Magnetic fields moving in the same direction repel each other and those moving in the opposite direction attract. It’s the same idea as the positive and negative charges of the protons and electrons within the atom’s structure: Opposite charges attract, like charges repel. So when you try to stick a south-facing magnet to a north-facing one, they click together, making the field bigger, magnifying it. But try to put two souths or two norths together and the magnets push each other away. They resolutely refuse to join. This is the fundamental push and pull of the magnet. It is their strong, invisible fields that are doing the pushing and pulling, the same fields that the universe is made of.
Along with direction, a magnet also has a strength or intensity. As you can imagine, if you have a single atom, the field is pretty weak, no matter how many unpaired spinning electrons there are. Gathering a lot of atoms with unpaired spinning electrons together makes a stronger, or more intense, field. So a larger magnet is stronger than a small one. And joining two magnets together, like the south- and north-facing ones we just talked about, creates a more powerful magnet. It makes sense. You’ve got more of those unpaired spinning electrons all pulling in the same direction.
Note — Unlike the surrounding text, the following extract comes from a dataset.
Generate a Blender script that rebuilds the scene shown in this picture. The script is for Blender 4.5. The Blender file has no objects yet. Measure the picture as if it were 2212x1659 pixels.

To fully describe a magnet, or the field it creates, it follows that you need to be able to talk about both direction and intensity. Mathematicians call something made up of two components a vector. We use the language of vectors when we talk about velocity, which is direction as well as speed. So, the car’s velocity is 100 kilometers an hour to the northeast. That’s different from saying that the car is traveling northeast (just direction), or saying that the car is traveling 100 kilometers an hour (just speed).
The big picture is that if the universe had been created without the fundamental force of electromagnetic interactions, it would be a profoundly, unimaginably different place, right down to the structure of every atom.